Nithin Kamath, Founder and CEO, Zerodha
Zerodha founder and CEO Nithin Kamath has red-flagged distortion in stock market pricing mechanism due to lack of short-selling opportunities.
In an official X post, Kamath said the lack of short selling in Indian markets is causing potential market distortions and unless shorting of stock is made easy in the Indian markets, price discovery will be impaired.
“India has been a structurally long-only market with almost no shorting activity, because borrowing stock to short is really hard and is an offline process,” he said in the post on Monday.
Due to this long-only bias, there is probably very little short-selling talent as well, even if large funds want to start shorting, he said.
The only real way to short stocks until now was to use futures, or maybe options, but there are only 224 F&O stocks, which means you cannot short the vast majority of the problematic stocks, he added.
These contracts expire every month and the cost of rolling over these contracts is significant with liquidity only in the first month contracts, said Kamath on Monday.
Unless this changes, he said there will always be weird distortions in the prices of Indian markets. “Although they have a bad reputation, short sellers are massively under rated.
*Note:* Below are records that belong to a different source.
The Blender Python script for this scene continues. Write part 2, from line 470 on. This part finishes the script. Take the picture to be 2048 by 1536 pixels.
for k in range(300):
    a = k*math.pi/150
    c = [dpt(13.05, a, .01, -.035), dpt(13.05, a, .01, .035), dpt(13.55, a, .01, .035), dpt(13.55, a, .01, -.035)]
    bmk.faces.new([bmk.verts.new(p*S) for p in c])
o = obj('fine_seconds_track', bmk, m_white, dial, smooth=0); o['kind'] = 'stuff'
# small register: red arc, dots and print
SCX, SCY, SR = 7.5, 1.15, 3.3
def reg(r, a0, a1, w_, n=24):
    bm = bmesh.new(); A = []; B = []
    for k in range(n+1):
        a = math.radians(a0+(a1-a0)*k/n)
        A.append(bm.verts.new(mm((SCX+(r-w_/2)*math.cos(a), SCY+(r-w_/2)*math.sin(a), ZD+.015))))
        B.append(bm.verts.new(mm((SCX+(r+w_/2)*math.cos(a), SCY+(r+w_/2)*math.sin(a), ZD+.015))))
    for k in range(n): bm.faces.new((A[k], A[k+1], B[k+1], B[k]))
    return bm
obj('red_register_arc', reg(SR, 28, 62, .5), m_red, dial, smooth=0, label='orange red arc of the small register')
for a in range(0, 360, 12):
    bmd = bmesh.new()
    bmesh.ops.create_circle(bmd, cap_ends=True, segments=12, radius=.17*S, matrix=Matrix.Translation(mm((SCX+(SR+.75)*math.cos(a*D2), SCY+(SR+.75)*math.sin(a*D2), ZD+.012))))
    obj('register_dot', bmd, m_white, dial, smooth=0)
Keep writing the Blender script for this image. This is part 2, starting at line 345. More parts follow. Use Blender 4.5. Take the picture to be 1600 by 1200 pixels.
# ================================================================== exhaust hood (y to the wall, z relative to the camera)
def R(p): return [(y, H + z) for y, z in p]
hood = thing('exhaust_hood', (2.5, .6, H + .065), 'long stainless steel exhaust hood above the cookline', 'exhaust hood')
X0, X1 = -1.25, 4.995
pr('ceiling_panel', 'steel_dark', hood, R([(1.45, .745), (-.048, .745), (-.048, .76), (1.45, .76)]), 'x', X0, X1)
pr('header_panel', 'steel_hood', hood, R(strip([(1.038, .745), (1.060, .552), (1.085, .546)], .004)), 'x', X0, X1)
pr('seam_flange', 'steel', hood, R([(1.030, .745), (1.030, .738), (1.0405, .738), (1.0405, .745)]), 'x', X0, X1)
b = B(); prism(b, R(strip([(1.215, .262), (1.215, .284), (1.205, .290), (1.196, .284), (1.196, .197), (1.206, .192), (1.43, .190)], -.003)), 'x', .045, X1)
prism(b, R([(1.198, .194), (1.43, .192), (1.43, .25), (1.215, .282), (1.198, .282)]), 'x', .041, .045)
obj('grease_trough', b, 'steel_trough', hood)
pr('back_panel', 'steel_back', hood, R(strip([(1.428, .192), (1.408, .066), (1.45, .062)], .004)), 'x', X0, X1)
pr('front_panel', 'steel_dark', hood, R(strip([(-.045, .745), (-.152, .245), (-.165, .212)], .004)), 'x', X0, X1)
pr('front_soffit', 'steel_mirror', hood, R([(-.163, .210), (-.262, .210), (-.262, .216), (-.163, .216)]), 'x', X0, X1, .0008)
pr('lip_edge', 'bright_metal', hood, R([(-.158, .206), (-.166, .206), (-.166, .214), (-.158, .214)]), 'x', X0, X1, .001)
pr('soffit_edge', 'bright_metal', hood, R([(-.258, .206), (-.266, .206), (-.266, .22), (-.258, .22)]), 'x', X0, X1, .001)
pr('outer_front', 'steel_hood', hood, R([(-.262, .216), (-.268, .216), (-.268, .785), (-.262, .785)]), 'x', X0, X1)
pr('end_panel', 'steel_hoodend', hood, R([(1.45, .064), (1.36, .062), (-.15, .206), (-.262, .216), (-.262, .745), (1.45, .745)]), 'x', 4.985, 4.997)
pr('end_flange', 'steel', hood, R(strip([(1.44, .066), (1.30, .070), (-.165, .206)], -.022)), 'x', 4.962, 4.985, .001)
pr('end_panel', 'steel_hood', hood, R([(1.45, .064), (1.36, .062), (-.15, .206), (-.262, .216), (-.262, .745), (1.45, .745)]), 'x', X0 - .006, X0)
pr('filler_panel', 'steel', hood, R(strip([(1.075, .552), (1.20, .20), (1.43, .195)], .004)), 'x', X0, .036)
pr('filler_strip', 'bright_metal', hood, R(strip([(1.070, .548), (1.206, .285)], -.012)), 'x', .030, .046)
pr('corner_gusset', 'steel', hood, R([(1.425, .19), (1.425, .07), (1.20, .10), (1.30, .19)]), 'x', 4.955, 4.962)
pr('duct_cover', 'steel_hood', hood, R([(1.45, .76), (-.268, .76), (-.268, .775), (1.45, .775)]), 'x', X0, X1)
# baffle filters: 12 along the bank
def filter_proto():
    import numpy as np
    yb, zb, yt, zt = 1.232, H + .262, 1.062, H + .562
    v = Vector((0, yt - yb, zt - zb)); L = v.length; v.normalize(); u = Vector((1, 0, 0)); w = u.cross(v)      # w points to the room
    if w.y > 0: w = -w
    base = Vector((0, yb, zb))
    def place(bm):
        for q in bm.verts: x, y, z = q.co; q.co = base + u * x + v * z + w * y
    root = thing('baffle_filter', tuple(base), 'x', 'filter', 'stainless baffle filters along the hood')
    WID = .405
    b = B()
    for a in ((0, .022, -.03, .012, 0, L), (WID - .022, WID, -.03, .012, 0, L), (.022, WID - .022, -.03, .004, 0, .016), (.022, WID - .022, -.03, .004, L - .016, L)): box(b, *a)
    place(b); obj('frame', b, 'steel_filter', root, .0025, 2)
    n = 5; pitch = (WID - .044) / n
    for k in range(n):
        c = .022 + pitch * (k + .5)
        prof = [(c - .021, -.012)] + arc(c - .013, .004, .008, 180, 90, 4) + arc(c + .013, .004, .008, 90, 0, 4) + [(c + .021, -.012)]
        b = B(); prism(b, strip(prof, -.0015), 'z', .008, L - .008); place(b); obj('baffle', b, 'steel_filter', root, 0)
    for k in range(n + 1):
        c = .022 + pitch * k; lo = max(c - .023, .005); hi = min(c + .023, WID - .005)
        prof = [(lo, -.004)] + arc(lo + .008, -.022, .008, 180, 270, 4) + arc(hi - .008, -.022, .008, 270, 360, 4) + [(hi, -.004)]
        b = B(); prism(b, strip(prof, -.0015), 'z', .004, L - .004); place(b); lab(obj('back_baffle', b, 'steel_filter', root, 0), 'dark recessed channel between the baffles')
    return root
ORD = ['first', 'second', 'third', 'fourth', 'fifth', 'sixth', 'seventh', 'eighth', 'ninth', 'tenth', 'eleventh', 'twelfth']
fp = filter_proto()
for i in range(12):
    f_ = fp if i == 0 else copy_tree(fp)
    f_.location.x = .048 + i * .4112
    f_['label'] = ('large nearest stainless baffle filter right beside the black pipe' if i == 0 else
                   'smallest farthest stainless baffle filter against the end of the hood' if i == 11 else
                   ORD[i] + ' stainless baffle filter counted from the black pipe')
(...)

Think of them as janitors; they clean up all the garbage in the markets and make them more efficient,” he said.
Securities lending and borrowing is still an offline process and most brokers do not offer an online option.
“Like everyone, we at Zerodha Online offer it, but you will have to call us to borrow or lend, and there is a process, which means it will never scale. Hopefully, we will have an online platform by the end of the year and stock lending and borrowing will become much simpler,” said Kamath.
The trading volumes in derivatives have declined 20 per cent ever since capital market regulator SEBI cracked down on US-based short seller Jane Street over market manipulation.
The average daily turnover in index options on NSE which dominates derivatives trading has fallen 17 per cent compared to last week.
SEBI disgorged ₹4,844 crore from Jane Street for alleged market manipulation which led to a profit of ₹36,500 crore.
An investigation by the regulator revealed that Jane Street entered into concurrent transactions across various market segments, including cash equity, stock futures, index futures and options in a calculated manner to influence market movements with high frequency trades.